Your goal: Exact reproduction of the data is required, with images excluded.

Data segment:
________________

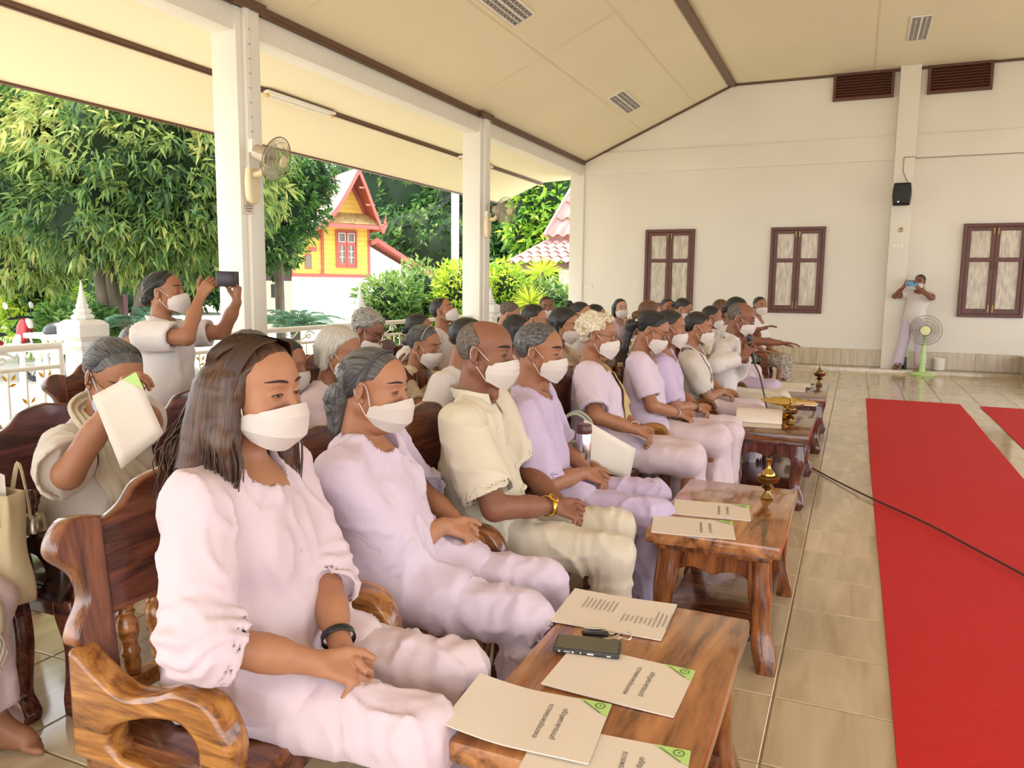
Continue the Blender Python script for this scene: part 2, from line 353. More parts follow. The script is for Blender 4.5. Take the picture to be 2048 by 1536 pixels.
# joint strips of the ceiling boards
SEAM = mat('seam_filler', (0.78, 0.68, 0.44), 0.6)
b = MB()
for (x0, x1, y) in ((-4.95, -2.5, 9.9), (-4.95, -2.5, 6.3)):
    z = lambda x: 3.87+(x+5.13)*sl_-0.0035
    b.add([(x0, y, z(x0)), (x1, y, z(x1)), (x1, y+0.008, z(x1)), (x0, y+0.008, z(x0))], [(0, 1, 2, 3)])
for (x, y0, y1) in ((-2.97, 4, 15.1), (-3.95, 4, 15.1)):
    zz = 3.87+(x+5.13)*sl_-0.0035
    b.add([(x, y0, zz), (x+0.016, y0, zz+0.007), (x+0.016, y1, zz+0.007), (x, y1, zz)], [(3, 2, 1, 0)])
b.add([(0.05, 4, 5.1065), (0.066, 4, 5.1065), (0.066, 15.1, 5.1065), (0.05, 15.1, 5.1065)], [(3, 2, 1, 0)])
mkobj('board_joint', b.mesh('board_joint', False), SEAM, ceil)
# brown trims
b = MB(); b.tube([(-2.30, -6, 5.085), (-2.30, 15.19, 5.085)], 0.05, 4, flat=0.5)
b2 = MB(); b2.box((-2.36, -6, 5.055), (-2.23, 15.19, 5.105))
setp(b2.build('trim_4', BROWNT, smooth=False, bevel=0.008), kind='structure', label='dark brown ridge strip where the sloping ceiling meets the flat one')
b = MB(); b.box((-5.14, -6, 3.83), (-5.08, 15.2, 3.885)); b.box((-5.10, -6, 3.80), (-5.085, 15.2, 3.84))
for yc in (0.79, 5.685, 10.56): b.box((-5.10, yc-0.2, 3.80), (-5.03, yc+0.2, 3.885))
setp(b.build('trim_5', BROWNT, smooth=False), kind='structure', label='dark brown moulding along the top of the side beam')
b = MB(); P = [(-5.1, 15.175, 3.855), (-2.28, 15.175, 5.085), (2.6, 15.175, 5.085), (5.4, 15.175, 3.86)]; b.tube(P, 0.022, 4)
setp(b.build('trim_6', BROWNT, smooth=False), kind='structure', label='thin brown moulding where back wall meets ceiling')
# side beam and columns on the left
b = MB(); b.box((-5.36, -6, 3.60), (-5.13, 15.2, 3.87))
beam = b.build('beam', WHITEP, smooth=False, bevel=0.006); setp(beam, 'long white beam carried by the left columns', 'beam', kind='structure')
clabels = ['white column outside the left edge of the picture', 'tall white column nearest the camera with a wall fan on it', 'white column in the middle carrying the second wall fan', 'white corner column where the back wall begins']
cols_ = []
for k, yc in enumerate((0.79, 5.685, 10.56, 15.27)):
    b = MB(); b.box((-5.385, yc-0.125, -0.15), (-5.10, yc+0.125, 3.84)); b.box((-5.10, yc-0.055, -0.01), (-5.055, yc+0.125, 3.82))
    c = b.build('column', WHITEP, smooth=False, bevel=0.006); setp(c, clabels[k], 'column', kind='structure'); cols_.append(c)
# columns and beam on the far (right) side and the open end behind the camera
for x in (5.4,):
    for yc in (0.79, 5.685, 10.56):
        b = MB(); b.box((x, yc-0.125, 0), (x+0.28, yc+0.125, 3.84)); setp(b.build('column', WHITEP, smooth=False), 'white column on the open right side of the hall', 'column', kind='structure')
    b = MB(); b.box((x, -6, 3.6), (x+0.25, 15.2, 3.87)); setp(b.build('beam', WHITEP, smooth=False), 'white beam on the open right side of the hall', 'beam', kind='structure')
# veranda soffit
quadslab('ceiling', [(-6.25, -6, 3.58), (-5.3, -6, 3.63), (-5.3, 15.75, 3.63), (-6.25, 15.75, 3.58)], 0.05, SOFFP, 'flat cream soffit of the side veranda')
quadslab('ceiling', [(-7.19, -6, 3.19), (-6.25, -6, 3.58), (-6.25, 15.75, 3.58), (-7.19, 15.75, 3.19)], 0.05, SOFFP, 'sloping cream soffit at the veranda eave')
b = MB(); b.box((-6.29, -6, 3.545), (-6.21, 15.75, 3.585)); b.box((-6.265, -6, 3.53), (-6.235, 15.75, 3.55))
setp(b.build('trim_7', BROWNT, smooth=False), kind='structure', label='brown strip along the veranda soffit')
b = MB(); b.box((-7.23, -6, 3.17), (-7.18, 15.78, 3.26)); b.tube([(-7.2, 15.76, 3.21), (-6.25, 15.76, 3.6), (-5.3, 15.76, 3.65)], 0.025, 4)
setp(b.build('trim_8', BROWNT, smooth=False), kind='structure', label='brown eave board of the veranda roof')
ROOFT = mat('outer_roof', (0.25, 0.08, 0.06), 0.7)
quadslab('roof', [(-7.25, -6, 3.30), (-2.2, -6, 5.5), (-2.2, 15.8, 5.5), (-7.25, 15.8, 3.30)], 0.05, ROOFT, 'outer roof above the left slope')
quadslab('roof', [(-2.2, -6, 5.5), (2.6, -6, 5.5), (2.6, 15.8, 5.5), (-2.2, 15.8, 5.5)], 0.05, ROOFT, 'outer roof above the flat ceiling')
quadslab('roof', [(2.6, -6, 5.5), (7.4, -6, 3.4), (7.4, 15.8, 3.4), (2.6, 15.8, 5.5)], 0.05, ROOFT, 'outer roof above the right slope')

# shuttered windows in the back wall
PANE = mat('frosted_pane', (0.72, 0.64, 0.52), 0.3, var=(3.2, 0.55), col2=(0.42, 0.35, 0.26), stretch=(7, 1, 1.6), rand=1.0)
def window(n, x0, x1, label):
    z0, z1 = 0.97, 2.515
    w = empty('window_%d' % n, (x0, 15.2, z0), kind='structure', label=label); ww, hh = x1-x0, z1-z0
    fr = plate('window_frame', [[(0, 0), (ww, 0), (ww, hh), (0, hh)], [(0.055, 0.055), (0.055, hh-0.055), (ww-0.055, hh-0.055), (ww-0.055, 0.055)]], 0.07, MAROON, w, loc=(0, -0.03, 0), bevel=0.006)
    lw = (ww-0.116)/2
    for k in range(2):
        ox = 0.057+k*(lw+0.002); lh = hh-0.114; rail = 0.405*lh+0.35*lh*0.6
        a = 0.062; mid = lh*0.60
        lf = plate('casement', [[(0, 0), (lw, 0), (lw, lh), (0, lh)], [(a, a+0.02), (a, mid), (lw-a, mid), (lw-a, a+0.02)], [(a, mid+0.07), (a, lh-a), (lw-a, lh-a), (lw-a, mid+0.07)]], 0.04, MAROON, w, loc=(ox, -0.028, 0.057), bevel=0.004)
        for (q0, q1) in ((a+0.02, mid), (mid+0.07, lh-a)):
            b = MB(); b.box((a-0.005, 0.004, q0-0.005), (lw-a+0.005, 0.012, q1+0.005)); b.build('pane', PANE, lf, smooth=False)
        s = -1 if k else 1; hx = (0.03 if k else lw-0.03)
        b = MB(); b.tube([(hx, -0.022, mid+0.0), (hx, -0.04, mid-0.02), (hx, -0.04, mid-0.1), (hx, -0.022, mid-0.12)], 0.006, 6); b.build('handle', BRONZE, lf)
        b = MB(); b.cbox((hx, -0.026, 0.09), (0.014, 0.012, 0.12)); b.build('bolt', BRONZE, lf, smooth=False)
        b = MB(); b.cbox((hx, -0.026, lh-0.07), (0.014, 0.012, 0.1)); b.build('bolt', BRONZE, lf, smooth=False)
    return w
window(1, -3.82, -2.87, 'leftmost maroon framed shutter window in the back wall'); window(2, -1.49, -0.56, 'maroon framed shutter window left of the pilaster')
window(3, 1.58, 2.53, 'maroon framed shutter window right of the standing man')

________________

Answer to this exercise:
Continue the Blender Python script for this scene: part 2, from line 353. More parts follow. The script is for Blender 4.5. Take the picture to be 2048 by 1536 pixels.
# joint strips of the ceiling boards
SEAM = mat('seam_filler', (0.78, 0.68, 0.44), 0.6)
b = MB()
for (x0, x1, y) in ((-4.95, -2.5, 9.9), (-4.95, -2.5, 6.3)):
    z = lambda x: 3.87+(x+5.13)*sl_-0.0035
    b.add([(x0, y, z(x0)), (x1, y, z(x1)), (x1, y+0.008, z(x1)), (x0, y+0.008, z(x0))], [(0, 1, 2, 3)])
for (x, y0, y1) in ((-2.97, 4, 15.1), (-3.95, 4, 15.1)):
    zz = 3.87+(x+5.13)*sl_-0.0035
    b.add([(x, y0, zz), (x+0.016, y0, zz+0.007), (x+0.016, y1, zz+0.007), (x, y1, zz)], [(3, 2, 1, 0)])
b.add([(0.05, 4, 5.1065), (0.066, 4, 5.1065), (0.066, 15.1, 5.1065), (0.05, 15.1, 5.1065)], [(3, 2, 1, 0)])
mkobj('board_joint', b.mesh('board_joint', False), SEAM, ceil)
# brown trims
b = MB(); b.tube([(-2.30, -6, 5.085), (-2.30, 15.19, 5.085)], 0.05, 4, flat=0.5)
b2 = MB(); b2.box((-2.36, -6, 5.055), (-2.23, 15.19, 5.105))
setp(b2.build('trim_4', BROWNT, smooth=False, bevel=0.008), kind='structure', label='dark brown ridge strip where the sloping ceiling meets the flat one')
b = MB(); b.box((-5.14, -6, 3.83), (-5.08, 15.2, 3.885)); b.box((-5.10, -6, 3.80), (-5.085, 15.2, 3.84))
for yc in (0.79, 5.685, 10.56): b.box((-5.10, yc-0.2, 3.80), (-5.03, yc+0.2, 3.885))
setp(b.build('trim_5', BROWNT, smooth=False), kind='structure', label='dark brown moulding along the top of the side beam')
b = MB(); P = [(-5.1, 15.175, 3.855), (-2.28, 15.175, 5.085), (2.6, 15.175, 5.085), (5.4, 15.175, 3.86)]; b.tube(P, 0.022, 4)
setp(b.build('trim_6', BROWNT, smooth=False), kind='structure', label='thin brown moulding where back wall meets ceiling')
# side beam and columns on the left
b = MB(); b.box((-5.36, -6, 3.60), (-5.13, 15.2, 3.87))
beam = b.build('beam', WHITEP, smooth=False, bevel=0.006); setp(beam, 'long white beam carried by the left columns', 'beam', kind='structure')
clabels = ['white column outside the left edge of the picture', 'tall white column nearest the camera with a wall fan on it', 'white column in the middle carrying the second wall fan', 'white corner column where the back wall begins']
cols_ = []
for k, yc in enumerate((0.79, 5.685, 10.56, 15.27)):
    b = MB(); b.box((-5.385, yc-0.125, -0.15), (-5.10, yc+0.125, 3.84)); b.box((-5.10, yc-0.055, -0.01), (-5.055, yc+0.125, 3.82))
    c = b.build('column', WHITEP, smooth=False, bevel=0.006); setp(c, clabels[k], 'column', kind='structure'); cols_.append(c)
# columns and beam on the far (right) side and the open end behind the camera
for x in (5.4,):
    for yc in (0.79, 5.685, 10.56):
        b = MB(); b.box((x, yc-0.125, 0), (x+0.28, yc+0.125, 3.84)); setp(b.build('column', WHITEP, smooth=False), 'white column on the open right side of the hall', 'column', kind='structure')
    b = MB(); b.box((x, -6, 3.6), (x+0.25, 15.2, 3.87)); setp(b.build('beam', WHITEP, smooth=False), 'white beam on the open right side of the hall', 'beam', kind='structure')
# veranda soffit
quadslab('ceiling', [(-6.25, -6, 3.58), (-5.3, -6, 3.63), (-5.3, 15.75, 3.63), (-6.25, 15.75, 3.58)], 0.05, SOFFP, 'flat cream soffit of the side veranda')
quadslab('ceiling', [(-7.19, -6, 3.19), (-6.25, -6, 3.58), (-6.25, 15.75, 3.58), (-7.19, 15.75, 3.19)], 0.05, SOFFP, 'sloping cream soffit at the veranda eave')
b = MB(); b.box((-6.29, -6, 3.545), (-6.21, 15.75, 3.585)); b.box((-6.265, -6, 3.53), (-6.235, 15.75, 3.55))
setp(b.build('trim_7', BROWNT, smooth=False), kind='structure', label='brown strip along the veranda soffit')
b = MB(); b.box((-7.23, -6, 3.17), (-7.18, 15.78, 3.26)); b.tube([(-7.2, 15.76, 3.21), (-6.25, 15.76, 3.6), (-5.3, 15.76, 3.65)], 0.025, 4)
setp(b.build('trim_8', BROWNT, smooth=False), kind='structure', label='brown eave board of the veranda roof')
ROOFT = mat('outer_roof', (0.25, 0.08, 0.06), 0.7)
quadslab('roof', [(-7.25, -6, 3.30), (-2.2, -6, 5.5), (-2.2, 15.8, 5.5), (-7.25, 15.8, 3.30)], 0.05, ROOFT, 'outer roof above the left slope')
quadslab('roof', [(-2.2, -6, 5.5), (2.6, -6, 5.5), (2.6, 15.8, 5.5), (-2.2, 15.8, 5.5)], 0.05, ROOFT, 'outer roof above the flat ceiling')
quadslab('roof', [(2.6, -6, 5.5), (7.4, -6, 3.4), (7.4, 15.8, 3.4), (2.6, 15.8, 5.5)], 0.05, ROOFT, 'outer roof above the right slope')

# shuttered windows in the back wall
PANE = mat('frosted_pane', (0.72, 0.64, 0.52), 0.3, var=(3.2, 0.55), col2=(0.42, 0.35, 0.26), stretch=(7, 1, 1.6), rand=1.0)
def window(n, x0, x1, label):
    z0, z1 = 0.97, 2.515
    w = empty('window_%d' % n, (x0, 15.2, z0), kind='structure', label=label); ww, hh = x1-x0, z1-z0
    fr = plate('window_frame', [[(0, 0), (ww, 0), (ww, hh), (0, hh)], [(0.055, 0.055), (0.055, hh-0.055), (ww-0.055, hh-0.055), (ww-0.055, 0.055)]], 0.07, MAROON, w, loc=(0, -0.03, 0), bevel=0.006)
    lw = (ww-0.116)/2
    for k in range(2):
        ox = 0.057+k*(lw+0.002); lh = hh-0.114; rail = 0.405*lh+0.35*lh*0.6
        a = 0.062; mid = lh*0.60
        lf = plate('casement', [[(0, 0), (lw, 0), (lw, lh), (0, lh)], [(a, a+0.02), (a, mid), (lw-a, mid), (lw-a, a+0.02)], [(a, mid+0.07), (a, lh-a), (lw-a, lh-a), (lw-a, mid+0.07)]], 0.04, MAROON, w, loc=(ox, -0.028, 0.057), bevel=0.004)
        for (q0, q1) in ((a+0.02, mid), (mid+0.07, lh-a)):
            b = MB(); b.box((a-0.005, 0.004, q0-0.005), (lw-a+0.005, 0.012, q1+0.005)); b.build('pane', PANE, lf, smooth=False)
        s = -1 if k else 1; hx = (0.03 if k else lw-0.03)
        b = MB(); b.tube([(hx, -0.022, mid+0.0), (hx, -0.04, mid-0.02), (hx, -0.04, mid-0.1), (hx, -0.022, mid-0.12)], 0.006, 6); b.build('handle', BRONZE, lf)
        b = MB(); b.cbox((hx, -0.026, 0.09), (0.014, 0.012, 0.12)); b.build('bolt', BRONZE, lf, smooth=False)
        b = MB(); b.cbox((hx, -0.026, lh-0.07), (0.014, 0.012, 0.1)); b.build('bolt', BRONZE, lf, smooth=False)
    return w
window(1, -3.82, -2.87, 'leftmost maroon framed shutter window in the back wall'); window(2, -1.49, -0.56, 'maroon framed shutter window left of the pilaster')
window(3, 1.58, 2.53, 'maroon framed shutter window right of the standing man')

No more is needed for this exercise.